Sortie : septembre 2011
Label : Mute
Genre : électro-pop déprimante
Note : 4/10
Certains oublient trop souvent qu'avant de faire la connaissance de Ellen Allien ou de Modeselektor, et avant d'être érigé en enfant béni de la hype, Apparat faisait de la bonne musique. En effet, même si ces premiers albums sont souvent oubliés, ils peuvent se réclamer d'une place digne au rayon des très bonnes productions electronica de l'époque. Quelques excès et séances de babysitting en club (aux frais de Bpitch Control) plus tard, Sascha Ring allait participer à un projet annoncé comme une dream team électronique : Moderat, en compagnie des Modeselektor (qui eux aussi sortent très prochainement leur nouvel album). Il en accoucha un album de vaste esbroufe, où des artifices usés ne parvinrent à duper que ceux qui croyaient Modeselektor capables d'être plus qu'un simple one shot project. Puis vint une vulgaire participation à l'institution Dj Kicks (encensée ici par notre cher B2B). Délaissant pour quelques temps le dancefloor (et son label Shitkatapult) qui l'avait nommé roi instable, on annonçait Apparat attiré par les carillons de la pop depuis Walls. L'éssai devait se transformer avec The Devil's Walk, dont il est aujourd'hui question.
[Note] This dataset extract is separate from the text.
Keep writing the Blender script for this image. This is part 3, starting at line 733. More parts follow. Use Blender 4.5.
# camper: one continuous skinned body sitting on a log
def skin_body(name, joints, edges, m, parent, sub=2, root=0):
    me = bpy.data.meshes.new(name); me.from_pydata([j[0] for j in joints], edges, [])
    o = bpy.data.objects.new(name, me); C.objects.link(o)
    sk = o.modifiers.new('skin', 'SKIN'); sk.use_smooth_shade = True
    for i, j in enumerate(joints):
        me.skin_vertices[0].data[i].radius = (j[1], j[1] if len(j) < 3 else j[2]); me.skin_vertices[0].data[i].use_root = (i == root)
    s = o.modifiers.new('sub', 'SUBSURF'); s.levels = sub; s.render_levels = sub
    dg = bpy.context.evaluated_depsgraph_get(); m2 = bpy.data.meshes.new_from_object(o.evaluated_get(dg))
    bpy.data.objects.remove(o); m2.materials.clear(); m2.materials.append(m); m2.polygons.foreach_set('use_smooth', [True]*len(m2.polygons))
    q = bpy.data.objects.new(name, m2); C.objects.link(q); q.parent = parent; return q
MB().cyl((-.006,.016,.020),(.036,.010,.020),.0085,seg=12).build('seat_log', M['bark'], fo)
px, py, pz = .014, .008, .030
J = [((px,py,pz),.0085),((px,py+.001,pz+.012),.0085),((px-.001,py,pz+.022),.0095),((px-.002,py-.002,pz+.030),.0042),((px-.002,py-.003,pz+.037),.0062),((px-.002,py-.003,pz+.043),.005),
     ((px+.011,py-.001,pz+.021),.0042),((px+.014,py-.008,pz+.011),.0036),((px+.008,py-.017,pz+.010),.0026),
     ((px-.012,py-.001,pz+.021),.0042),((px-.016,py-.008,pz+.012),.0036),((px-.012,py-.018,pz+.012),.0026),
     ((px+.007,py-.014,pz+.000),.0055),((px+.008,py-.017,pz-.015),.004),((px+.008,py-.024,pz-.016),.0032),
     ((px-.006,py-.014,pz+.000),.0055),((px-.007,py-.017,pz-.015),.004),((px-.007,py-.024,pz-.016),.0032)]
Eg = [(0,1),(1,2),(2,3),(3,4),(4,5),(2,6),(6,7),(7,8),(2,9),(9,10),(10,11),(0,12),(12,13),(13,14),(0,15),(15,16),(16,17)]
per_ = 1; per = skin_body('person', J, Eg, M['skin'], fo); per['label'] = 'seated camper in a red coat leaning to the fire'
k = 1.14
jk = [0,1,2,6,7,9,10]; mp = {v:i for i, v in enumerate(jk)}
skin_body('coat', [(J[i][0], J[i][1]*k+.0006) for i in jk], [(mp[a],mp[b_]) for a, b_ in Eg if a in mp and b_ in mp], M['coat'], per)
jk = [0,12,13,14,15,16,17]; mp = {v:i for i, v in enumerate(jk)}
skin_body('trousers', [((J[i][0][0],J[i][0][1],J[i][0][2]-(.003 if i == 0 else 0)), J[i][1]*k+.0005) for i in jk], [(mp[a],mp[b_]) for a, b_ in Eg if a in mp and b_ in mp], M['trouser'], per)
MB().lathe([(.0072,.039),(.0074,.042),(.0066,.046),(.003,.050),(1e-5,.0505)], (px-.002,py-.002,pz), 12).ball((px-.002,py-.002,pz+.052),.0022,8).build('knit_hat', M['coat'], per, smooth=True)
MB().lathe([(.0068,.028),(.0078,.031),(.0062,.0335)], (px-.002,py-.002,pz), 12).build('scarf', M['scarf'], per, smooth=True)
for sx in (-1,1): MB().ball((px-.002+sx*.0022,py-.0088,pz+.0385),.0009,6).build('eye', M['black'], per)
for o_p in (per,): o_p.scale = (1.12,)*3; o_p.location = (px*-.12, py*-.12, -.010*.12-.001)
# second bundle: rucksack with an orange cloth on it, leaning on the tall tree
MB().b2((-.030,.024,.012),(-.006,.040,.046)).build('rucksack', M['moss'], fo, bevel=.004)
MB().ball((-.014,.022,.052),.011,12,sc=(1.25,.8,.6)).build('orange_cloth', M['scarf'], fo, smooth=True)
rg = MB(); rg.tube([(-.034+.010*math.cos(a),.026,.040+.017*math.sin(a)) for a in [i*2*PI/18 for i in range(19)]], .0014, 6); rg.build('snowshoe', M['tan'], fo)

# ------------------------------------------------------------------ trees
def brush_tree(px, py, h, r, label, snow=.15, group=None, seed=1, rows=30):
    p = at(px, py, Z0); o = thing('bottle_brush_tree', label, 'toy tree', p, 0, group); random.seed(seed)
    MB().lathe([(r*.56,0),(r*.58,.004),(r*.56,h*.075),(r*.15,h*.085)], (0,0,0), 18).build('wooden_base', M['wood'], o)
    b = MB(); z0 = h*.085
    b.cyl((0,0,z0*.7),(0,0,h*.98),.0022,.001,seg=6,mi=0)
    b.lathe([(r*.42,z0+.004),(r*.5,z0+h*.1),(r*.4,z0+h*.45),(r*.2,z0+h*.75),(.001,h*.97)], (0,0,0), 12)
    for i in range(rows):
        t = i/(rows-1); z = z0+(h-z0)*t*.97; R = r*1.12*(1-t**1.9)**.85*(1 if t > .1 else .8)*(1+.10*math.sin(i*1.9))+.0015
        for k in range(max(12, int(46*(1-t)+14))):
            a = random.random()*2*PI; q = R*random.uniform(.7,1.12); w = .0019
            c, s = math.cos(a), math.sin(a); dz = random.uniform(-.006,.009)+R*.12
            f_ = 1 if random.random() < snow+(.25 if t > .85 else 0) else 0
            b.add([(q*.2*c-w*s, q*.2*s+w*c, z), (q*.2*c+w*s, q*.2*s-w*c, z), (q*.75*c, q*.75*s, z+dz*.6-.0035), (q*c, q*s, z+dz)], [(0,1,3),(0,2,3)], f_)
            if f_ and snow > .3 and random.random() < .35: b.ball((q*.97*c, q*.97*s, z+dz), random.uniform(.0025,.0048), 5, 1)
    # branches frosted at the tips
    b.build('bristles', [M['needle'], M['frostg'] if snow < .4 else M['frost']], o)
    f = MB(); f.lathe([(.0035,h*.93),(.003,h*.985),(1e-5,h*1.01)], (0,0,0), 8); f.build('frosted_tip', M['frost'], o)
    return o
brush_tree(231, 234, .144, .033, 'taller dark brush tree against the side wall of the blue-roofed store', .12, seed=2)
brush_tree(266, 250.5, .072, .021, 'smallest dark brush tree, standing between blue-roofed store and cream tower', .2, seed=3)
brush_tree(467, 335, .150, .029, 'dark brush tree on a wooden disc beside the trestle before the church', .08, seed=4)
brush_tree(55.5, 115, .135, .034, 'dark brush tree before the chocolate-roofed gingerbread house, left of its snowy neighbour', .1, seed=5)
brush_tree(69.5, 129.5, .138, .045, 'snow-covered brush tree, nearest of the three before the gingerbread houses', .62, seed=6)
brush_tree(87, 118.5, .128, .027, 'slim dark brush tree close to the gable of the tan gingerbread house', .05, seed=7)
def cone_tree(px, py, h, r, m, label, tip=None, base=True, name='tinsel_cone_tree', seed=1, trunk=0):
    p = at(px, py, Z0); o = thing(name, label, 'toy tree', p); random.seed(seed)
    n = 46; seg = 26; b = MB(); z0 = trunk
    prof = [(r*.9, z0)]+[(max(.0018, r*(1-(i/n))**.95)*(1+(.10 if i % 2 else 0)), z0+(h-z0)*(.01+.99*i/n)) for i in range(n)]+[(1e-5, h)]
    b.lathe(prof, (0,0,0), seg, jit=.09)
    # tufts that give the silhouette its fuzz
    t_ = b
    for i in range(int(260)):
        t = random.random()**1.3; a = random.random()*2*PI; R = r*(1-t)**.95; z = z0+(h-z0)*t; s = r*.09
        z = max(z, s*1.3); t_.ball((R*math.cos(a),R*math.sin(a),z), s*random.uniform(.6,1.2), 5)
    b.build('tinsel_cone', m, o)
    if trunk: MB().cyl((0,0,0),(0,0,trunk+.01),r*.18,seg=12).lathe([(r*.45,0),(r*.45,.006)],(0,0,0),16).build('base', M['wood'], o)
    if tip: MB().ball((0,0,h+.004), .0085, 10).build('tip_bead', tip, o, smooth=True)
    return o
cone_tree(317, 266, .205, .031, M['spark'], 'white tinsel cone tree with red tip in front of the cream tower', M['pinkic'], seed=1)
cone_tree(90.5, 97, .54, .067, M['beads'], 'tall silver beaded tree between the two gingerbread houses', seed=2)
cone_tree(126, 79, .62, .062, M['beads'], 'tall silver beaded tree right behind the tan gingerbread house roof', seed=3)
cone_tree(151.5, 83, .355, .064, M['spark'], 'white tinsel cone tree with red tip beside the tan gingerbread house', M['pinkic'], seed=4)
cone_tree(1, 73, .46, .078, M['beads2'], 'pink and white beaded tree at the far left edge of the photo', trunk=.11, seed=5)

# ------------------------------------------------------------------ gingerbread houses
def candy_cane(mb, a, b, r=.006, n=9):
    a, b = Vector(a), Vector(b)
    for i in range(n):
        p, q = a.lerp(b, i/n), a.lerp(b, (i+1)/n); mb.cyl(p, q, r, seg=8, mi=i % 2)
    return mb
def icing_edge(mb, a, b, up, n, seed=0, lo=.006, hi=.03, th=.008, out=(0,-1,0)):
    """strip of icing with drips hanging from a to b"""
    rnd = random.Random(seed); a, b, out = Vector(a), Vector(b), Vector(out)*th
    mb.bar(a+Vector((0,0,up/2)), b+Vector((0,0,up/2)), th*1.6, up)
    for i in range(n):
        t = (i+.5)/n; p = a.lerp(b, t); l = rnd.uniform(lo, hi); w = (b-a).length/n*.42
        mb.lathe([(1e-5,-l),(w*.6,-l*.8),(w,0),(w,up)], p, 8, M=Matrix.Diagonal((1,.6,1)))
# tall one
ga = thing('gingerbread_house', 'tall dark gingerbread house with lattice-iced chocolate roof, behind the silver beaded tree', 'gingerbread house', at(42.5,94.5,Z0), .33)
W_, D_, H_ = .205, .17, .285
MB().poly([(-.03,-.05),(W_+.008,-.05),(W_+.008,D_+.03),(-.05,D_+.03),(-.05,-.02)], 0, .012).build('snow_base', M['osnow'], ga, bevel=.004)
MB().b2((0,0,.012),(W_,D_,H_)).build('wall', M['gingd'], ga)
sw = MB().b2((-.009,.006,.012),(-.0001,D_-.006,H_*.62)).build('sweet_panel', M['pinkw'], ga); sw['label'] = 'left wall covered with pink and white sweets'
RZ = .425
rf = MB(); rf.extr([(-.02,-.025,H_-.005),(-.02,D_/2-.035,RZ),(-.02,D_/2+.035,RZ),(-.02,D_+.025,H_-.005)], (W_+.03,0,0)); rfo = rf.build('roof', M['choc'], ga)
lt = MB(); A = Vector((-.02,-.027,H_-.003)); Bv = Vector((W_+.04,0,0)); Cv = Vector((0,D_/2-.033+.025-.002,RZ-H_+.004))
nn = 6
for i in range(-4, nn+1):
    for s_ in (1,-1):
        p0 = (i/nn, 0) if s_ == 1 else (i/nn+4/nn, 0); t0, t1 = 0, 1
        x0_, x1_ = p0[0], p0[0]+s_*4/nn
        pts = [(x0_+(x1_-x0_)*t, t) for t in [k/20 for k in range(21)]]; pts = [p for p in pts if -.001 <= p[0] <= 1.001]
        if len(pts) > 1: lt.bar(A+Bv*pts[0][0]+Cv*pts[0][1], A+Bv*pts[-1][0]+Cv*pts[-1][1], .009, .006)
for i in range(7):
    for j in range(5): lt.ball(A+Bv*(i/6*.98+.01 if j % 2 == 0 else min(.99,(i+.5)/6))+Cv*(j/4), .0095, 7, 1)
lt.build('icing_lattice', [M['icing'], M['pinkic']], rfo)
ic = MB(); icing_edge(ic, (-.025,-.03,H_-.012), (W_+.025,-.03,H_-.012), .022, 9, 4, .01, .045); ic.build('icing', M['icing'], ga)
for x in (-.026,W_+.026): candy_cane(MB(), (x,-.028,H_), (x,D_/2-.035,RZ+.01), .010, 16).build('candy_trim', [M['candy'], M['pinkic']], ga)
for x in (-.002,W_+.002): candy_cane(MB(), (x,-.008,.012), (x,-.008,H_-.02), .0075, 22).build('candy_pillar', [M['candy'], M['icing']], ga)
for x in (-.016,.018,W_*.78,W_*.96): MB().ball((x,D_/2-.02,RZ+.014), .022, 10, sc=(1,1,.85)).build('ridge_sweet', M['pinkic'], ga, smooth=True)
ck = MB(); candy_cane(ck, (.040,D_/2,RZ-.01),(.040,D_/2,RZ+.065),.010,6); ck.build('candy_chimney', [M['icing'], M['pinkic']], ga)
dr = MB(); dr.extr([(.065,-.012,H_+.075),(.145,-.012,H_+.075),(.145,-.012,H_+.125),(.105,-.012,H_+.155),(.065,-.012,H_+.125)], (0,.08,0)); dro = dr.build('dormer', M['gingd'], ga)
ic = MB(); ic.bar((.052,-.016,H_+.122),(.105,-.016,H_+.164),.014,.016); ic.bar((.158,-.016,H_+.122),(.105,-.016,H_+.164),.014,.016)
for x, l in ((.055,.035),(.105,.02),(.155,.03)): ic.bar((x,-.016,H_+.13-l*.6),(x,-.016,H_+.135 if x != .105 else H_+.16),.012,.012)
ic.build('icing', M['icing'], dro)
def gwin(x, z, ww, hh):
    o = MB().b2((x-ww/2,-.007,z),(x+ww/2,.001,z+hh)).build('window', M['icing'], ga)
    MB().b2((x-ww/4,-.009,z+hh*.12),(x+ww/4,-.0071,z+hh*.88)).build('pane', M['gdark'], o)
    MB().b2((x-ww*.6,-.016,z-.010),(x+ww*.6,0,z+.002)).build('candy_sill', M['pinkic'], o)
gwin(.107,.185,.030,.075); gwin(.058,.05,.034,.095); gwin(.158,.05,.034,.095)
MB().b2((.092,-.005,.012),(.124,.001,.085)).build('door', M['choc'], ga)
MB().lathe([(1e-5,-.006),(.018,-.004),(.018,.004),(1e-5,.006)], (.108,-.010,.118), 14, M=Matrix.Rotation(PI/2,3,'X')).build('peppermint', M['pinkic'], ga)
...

Pour apprécier ce nouvel opus à sa juste valeur, il faut être complètement passé à côté du minimalisme pop allemand d'hier, de Neon Golden de The Notwist et de l'excellent The Prayer Tree. Il faut aussi apprécier l'anémie et l'ennui qui précèdent l'inéluctable dépression. Et oui, derrière ses velléités profondes et féeriques, Apparat ne parvient qu'à transmettre ennui profond et indifférence. Même si il chante plutôt pal mal et juste, il use parfois d'instrumentaux acoustiques folktronica mal branlés, et d'épaisses nappes aussi grises qu'un dimanche après midi à l'ombre de villes aussi bucoliques que Manchester ou Charleroi. Alors oui, je dis que ça sent bon le sevrage. Du dancefloor, des excès. The Devil's Walk est un album à écouter seul sous la couette et dans le noir, enfermé depuis un mois dans une studette avec kitchenette non équipée, armé de benzos (l'euphytose marche aussi pour les plus méfiants envers les laboratoires Servier) et de sodas discount. Car même si l'ensemble est indéniablement pauvre, certains trouveront du réconfort dans cette production propre aux textures brutes et froides. Le problème est avant tout que l'allemand accumule les poncifs. On touche ici presque le point Godwin de la pop triste. Même au niveau des lyrics, dont Song Of Los est l'exemple le plus parlant, on ne parvient pas à dégager quoi que ce soit d'original, d'ambitieux ou même de touchant. Enfin si, sur Goodbye tout d'abord. Le seul titre ou Apparat laisse la place aux voix à Anja Plaschg de Soap & Skin, susurrant sa mélopée sur une production plus subtile et plus riche, où le piano et les grattes semblent entamer un chassé-croisé amoureux de bel effet. Il y a aussi le vaporeux Candil De La Calle, où la voix est troublée de plus d'effets (avec un côté un peu poseur excessif dans la voix quand même...) et où l'ambiance profonde arrive enfin à conférer un spleen appréciable. Mais c'est tout bordel. Le reste n'est qu'ennui et pauvreté.
Rassurez-vous, puisque la philosophie Let's Dance connaît actuellement un certain retour de flamme en cette époque de crise, nul doute que la hype va aimer et que vous pourrez trouver cet album bien placé dans les tops de fin d'année. On souhaite par ailleurs avec la discrétion et la mansuétude qui nous caractérise un prompt rétablissement à Apparat. Le Zyprexa est ton ami Sascha, et sinon l'album de Mohini Geisweiller est lui vachement bien.